Mas seja como for que o Skynet-1A tenha sido movido para a sua posição atual, ele foi colocado para “morrer” num local estranho e deveria ter sido colocado numa área que é uma “órbita cemitério“.

Essa região fica mais acima no céu, e é onde lixos espaciais não interferem com satélites ativos de telecomunicações. Usar essa órbita para lixo espacial é o padrão atual da indústria, mas nos anos 1970 ninguém queria saber da sustentabilidade espacial.

As atitudes mudaram desde então, porque o espaço está mais congestionado. A 105 graus de longitude oeste, um satélite pode ficar a apenas 50 km de distância de um lixo espacial quatro vezes por dia. Pode parecer uma distância grande, mas nas velocidades a esses objetos se movem, os riscos de uma colisão estão a aumentar.

O ministério da Defesa disse que o Skynet-1A era constantemente monitorizado pelo Centro Nacional de Operações Espaciais do Reino Unido. Outros operadores de satélite são avisados de quando haverá aproximações grandes, para que possam desviar os seus satélites.

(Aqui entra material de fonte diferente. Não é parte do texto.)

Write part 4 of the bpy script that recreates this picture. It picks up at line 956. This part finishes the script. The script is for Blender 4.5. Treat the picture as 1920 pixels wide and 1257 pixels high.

Em última instância, o governo britânico pode ter que pensar em retirar o satélite antigo para um local mais seguro.

Tecnologias estão a ser desenvolvidas para se apanhar lixo espacial. A agência espacial britânica está a financiar esforços para fazer isso em altitudes mais baixas. Os americanos e chineses já mostraram que isso é possível até mesmo em órbitas mais altas, como a do Skynet-1A.

“Pedaços de lixo espacial são como bombas-relógio“, diz Moriba Jah, professor de engenharia aeroespacial da Universidade do Texas, em Austin, nos EUA.

“Precisamos de evitar o que chamo de eventos de super-disseminação. Quando essas coisas explodem ou algo colide com eles, isso gera milhares de pedaços de destroços que ameaçam outras coisas com as quais nos importamos.”